Your task: Copy out each line exactly; pictures stay out of the copy.

Data items:
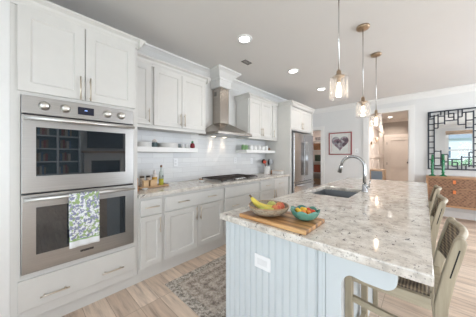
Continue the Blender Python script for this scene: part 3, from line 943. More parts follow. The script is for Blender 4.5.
for y in (FY0+0.12, FY1-0.12): tube(bm, [(0.705, y, 0.665), (0.755, y, 0.665)], 0.009, 8)
obj('handle', bm, simple('handle_steel', (0.38, 0.39, 0.41), 0.3, 1.0), d)
obj('toe_grille', box(BM(), 0.60, 0.65, FY0+.01, FY1-.01, 0.0, 0.065), M_dark, t)

# ================================================================== island
IX0, IX1, IY0, IY1 = 1.740, 2.385, 0.930, 3.86
SX0, SX1, SY0, SY1 = 1.785, 2.205, 2.03, 2.64      # sink cutout
t = thing('kitchen_island', 'pale blue-grey beadboard kitchen island under the granite slab', 'island', ((IX0+IX1)/2, (IY0+IY1)/2, 0))
bm = BM()
z1 = 0.8745
box(bm, IX0+0.012, IX1, IY0+0.014, SY0-0.03, 0.0, z1); box(bm, IX0+0.012, IX1, SY1+0.03, IY1, 0.0, z1)
box(bm, IX0+0.012, IX1, SY0-0.03, SY1+0.03, 0.0, 0.62)
box(bm, IX0+0.012, IX0+0.025, SY0-0.03, SY1+0.03, 0.62, z1); box(bm, IX1-0.03, IX1, SY0-0.03, SY1+0.03, 0.62, z1)
obj('carcass', bm, M_isl, t)
# beadboard end panel facing the camera
bm = BM()
pts = []; x = IX0; pitch = 0.0415
n = int((2.352-IX0)/pitch)
pitch = (2.352-IX0)/n
top = []
for k in range(n):
    a = IX0+k*pitch
    top += [(a, 0.0), (a+pitch-0.010, 0.0), (a+pitch-0.008, 0.0035), (a+pitch-0.0055, 0.0035), (a+pitch-0.004, 0.0), (a+pitch-0.002, 0.0), (a+pitch-0.001, 0.002)]
top.append((2.352, 0.0))
outline = [(px, IY0+py) for px, py in top]+[(2.352, IY0+0.0135), (IX0, IY0+0.0135)]
prism(bm, outline, 'z', 0.0, z1)
obj('beadboard_panel', bm, M_isl, t)
obj('corner_trim', box(BM(), 2.356, 2.374, IY0+0.0115, IY0+0.0135, 0.0, z1), M_isl, t)
# aisle side doors
def door_mx(parent, y0, y1, z0, zz1, x, hy=None):
    bm = shaker(BM(), y0, y1, z0, zz1, 0.0)
    for v in bm.verts: v.co.x = x - v.co.x
    bmesh.ops.reverse_faces(bm, faces=bm.faces[:])
    d = obj('door', bm, M_isl, parent)
    if hy:
        bm = BM(); tube(bm, [(x-0.048, hy, 0.58), (x-0.048, hy, 0.74)], 0.0058, 8)
        for z in (0.60, 0.72): tube(bm, [(x-0.02, hy, z), (x-0.048, hy, z)], 0.0045, 6)
        obj('handle', bm, M_pull, d)
for k in range(5):
    y0 = 0.98+k*0.57
    door_mx(t, y0, y0+0.55, 0.13, 0.85, IX0+0.0115, y0+0.04)
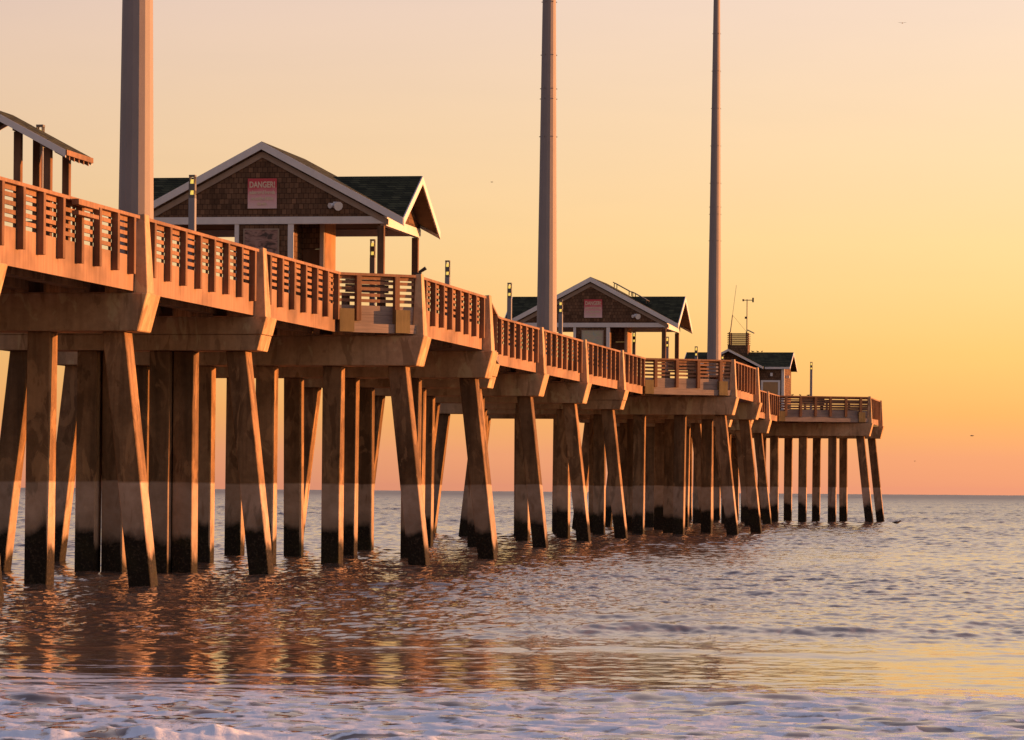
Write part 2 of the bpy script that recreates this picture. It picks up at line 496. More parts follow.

Finished exercise:
Continue the Blender Python script for this scene: part 3, from line 943. More parts follow. The script is for Blender 4.5.
for y in (FY0+0.12, FY1-0.12): tube(bm, [(0.705, y, 0.665), (0.755, y, 0.665)], 0.009, 8)
obj('handle', bm, simple('handle_steel', (0.38, 0.39, 0.41), 0.3, 1.0), d)
obj('toe_grille', box(BM(), 0.60, 0.65, FY0+.01, FY1-.01, 0.0, 0.065), M_dark, t)

# ================================================================== island
IX0, IX1, IY0, IY1 = 1.740, 2.385, 0.930, 3.86
SX0, SX1, SY0, SY1 = 1.785, 2.205, 2.03, 2.64      # sink cutout
t = thing('kitchen_island', 'pale blue-grey beadboard kitchen island under the granite slab', 'island', ((IX0+IX1)/2, (IY0+IY1)/2, 0))
bm = BM()
z1 = 0.8745
box(bm, IX0+0.012, IX1, IY0+0.014, SY0-0.03, 0.0, z1); box(bm, IX0+0.012, IX1, SY1+0.03, IY1, 0.0, z1)
box(bm, IX0+0.012, IX1, SY0-0.03, SY1+0.03, 0.0, 0.62)
box(bm, IX0+0.012, IX0+0.025, SY0-0.03, SY1+0.03, 0.62, z1); box(bm, IX1-0.03, IX1, SY0-0.03, SY1+0.03, 0.62, z1)
obj('carcass', bm, M_isl, t)
# beadboard end panel facing the camera
bm = BM()
pts = []; x = IX0; pitch = 0.0415
n = int((2.352-IX0)/pitch)
pitch = (2.352-IX0)/n
top = []
for k in range(n):
    a = IX0+k*pitch
    top += [(a, 0.0), (a+pitch-0.010, 0.0), (a+pitch-0.008, 0.0035), (a+pitch-0.0055, 0.0035), (a+pitch-0.004, 0.0), (a+pitch-0.002, 0.0), (a+pitch-0.001, 0.002)]
top.append((2.352, 0.0))
outline = [(px, IY0+py) for px, py in top]+[(2.352, IY0+0.0135), (IX0, IY0+0.0135)]
prism(bm, outline, 'z', 0.0, z1)
obj('beadboard_panel', bm, M_isl, t)
obj('corner_trim', box(BM(), 2.356, 2.374, IY0+0.0115, IY0+0.0135, 0.0, z1), M_isl, t)
# aisle side doors
def door_mx(parent, y0, y1, z0, zz1, x, hy=None):
    bm = shaker(BM(), y0, y1, z0, zz1, 0.0)
    for v in bm.verts: v.co.x = x - v.co.x
    bmesh.ops.reverse_faces(bm, faces=bm.faces[:])
    d = obj('door', bm, M_isl, parent)
    if hy:
        bm = BM(); tube(bm, [(x-0.048, hy, 0.58), (x-0.048, hy, 0.74)], 0.0058, 8)
        for z in (0.60, 0.72): tube(bm, [(x-0.02, hy, z), (x-0.048, hy, z)], 0.0045, 6)
        obj('handle', bm, M_pull, d)
for k in range(5):
    y0 = 0.98+k*0.57
    door_mx(t, y0, y0+0.55, 0.13, 0.85, IX0+0.0115, y0+0.04)
Write part 2 of the bpy script that recreates this picture. It picks up at line 496. More parts follow.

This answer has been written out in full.